## [EXERCISE TASK]
Make an exact copy of the lines below.

## [DATASET CONTENT]
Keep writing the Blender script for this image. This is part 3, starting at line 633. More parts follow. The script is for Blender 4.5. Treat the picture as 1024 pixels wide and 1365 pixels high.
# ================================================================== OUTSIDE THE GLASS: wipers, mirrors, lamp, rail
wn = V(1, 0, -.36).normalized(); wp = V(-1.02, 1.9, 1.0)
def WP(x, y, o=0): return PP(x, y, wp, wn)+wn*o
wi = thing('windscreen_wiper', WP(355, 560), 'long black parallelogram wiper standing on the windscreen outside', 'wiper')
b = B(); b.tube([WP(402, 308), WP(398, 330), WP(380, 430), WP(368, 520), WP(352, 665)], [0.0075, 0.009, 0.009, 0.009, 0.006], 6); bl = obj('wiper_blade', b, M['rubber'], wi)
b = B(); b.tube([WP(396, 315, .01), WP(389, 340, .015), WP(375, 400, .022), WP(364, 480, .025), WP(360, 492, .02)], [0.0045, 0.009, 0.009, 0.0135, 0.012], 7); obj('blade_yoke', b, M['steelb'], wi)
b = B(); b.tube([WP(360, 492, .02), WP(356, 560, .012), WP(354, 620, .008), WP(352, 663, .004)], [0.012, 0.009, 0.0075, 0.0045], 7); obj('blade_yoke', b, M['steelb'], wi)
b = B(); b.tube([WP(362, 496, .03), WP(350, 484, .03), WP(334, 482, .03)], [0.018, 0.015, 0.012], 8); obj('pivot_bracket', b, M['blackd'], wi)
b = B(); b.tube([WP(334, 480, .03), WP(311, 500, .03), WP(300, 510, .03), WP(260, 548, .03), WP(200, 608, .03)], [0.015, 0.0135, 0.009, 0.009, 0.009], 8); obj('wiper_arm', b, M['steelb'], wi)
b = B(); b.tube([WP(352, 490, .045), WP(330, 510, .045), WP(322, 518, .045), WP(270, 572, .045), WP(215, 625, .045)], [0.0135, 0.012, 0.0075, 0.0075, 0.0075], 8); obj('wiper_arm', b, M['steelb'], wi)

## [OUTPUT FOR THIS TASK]
Keep writing the Blender script for this image. This is part 3, starting at line 633. More parts follow. The script is for Blender 4.5. Treat the picture as 1024 pixels wide and 1365 pixels high.
# ================================================================== OUTSIDE THE GLASS: wipers, mirrors, lamp, rail
wn = V(1, 0, -.36).normalized(); wp = V(-1.02, 1.9, 1.0)
def WP(x, y, o=0): return PP(x, y, wp, wn)+wn*o
wi = thing('windscreen_wiper', WP(355, 560), 'long black parallelogram wiper standing on the windscreen outside', 'wiper')
b = B(); b.tube([WP(402, 308), WP(398, 330), WP(380, 430), WP(368, 520), WP(352, 665)], [0.0075, 0.009, 0.009, 0.009, 0.006], 6); bl = obj('wiper_blade', b, M['rubber'], wi)
b = B(); b.tube([WP(396, 315, .01), WP(389, 340, .015), WP(375, 400, .022), WP(364, 480, .025), WP(360, 492, .02)], [0.0045, 0.009, 0.009, 0.0135, 0.012], 7); obj('blade_yoke', b, M['steelb'], wi)
b = B(); b.tube([WP(360, 492, .02), WP(356, 560, .012), WP(354, 620, .008), WP(352, 663, .004)], [0.012, 0.009, 0.0075, 0.0045], 7); obj('blade_yoke', b, M['steelb'], wi)
b = B(); b.tube([WP(362, 496, .03), WP(350, 484, .03), WP(334, 482, .03)], [0.018, 0.015, 0.012], 8); obj('pivot_bracket', b, M['blackd'], wi)
b = B(); b.tube([WP(334, 480, .03), WP(311, 500, .03), WP(300, 510, .03), WP(260, 548, .03), WP(200, 608, .03)], [0.015, 0.0135, 0.009, 0.009, 0.009], 8); obj('wiper_arm', b, M['steelb'], wi)
b = B(); b.tube([WP(352, 490, .045), WP(330, 510, .045), WP(322, 518, .045), WP(270, 572, .045), WP(215, 625, .045)], [0.0135, 0.012, 0.0075, 0.0075, 0.0075], 8); obj('wiper_arm', b, M['steelb'], wi)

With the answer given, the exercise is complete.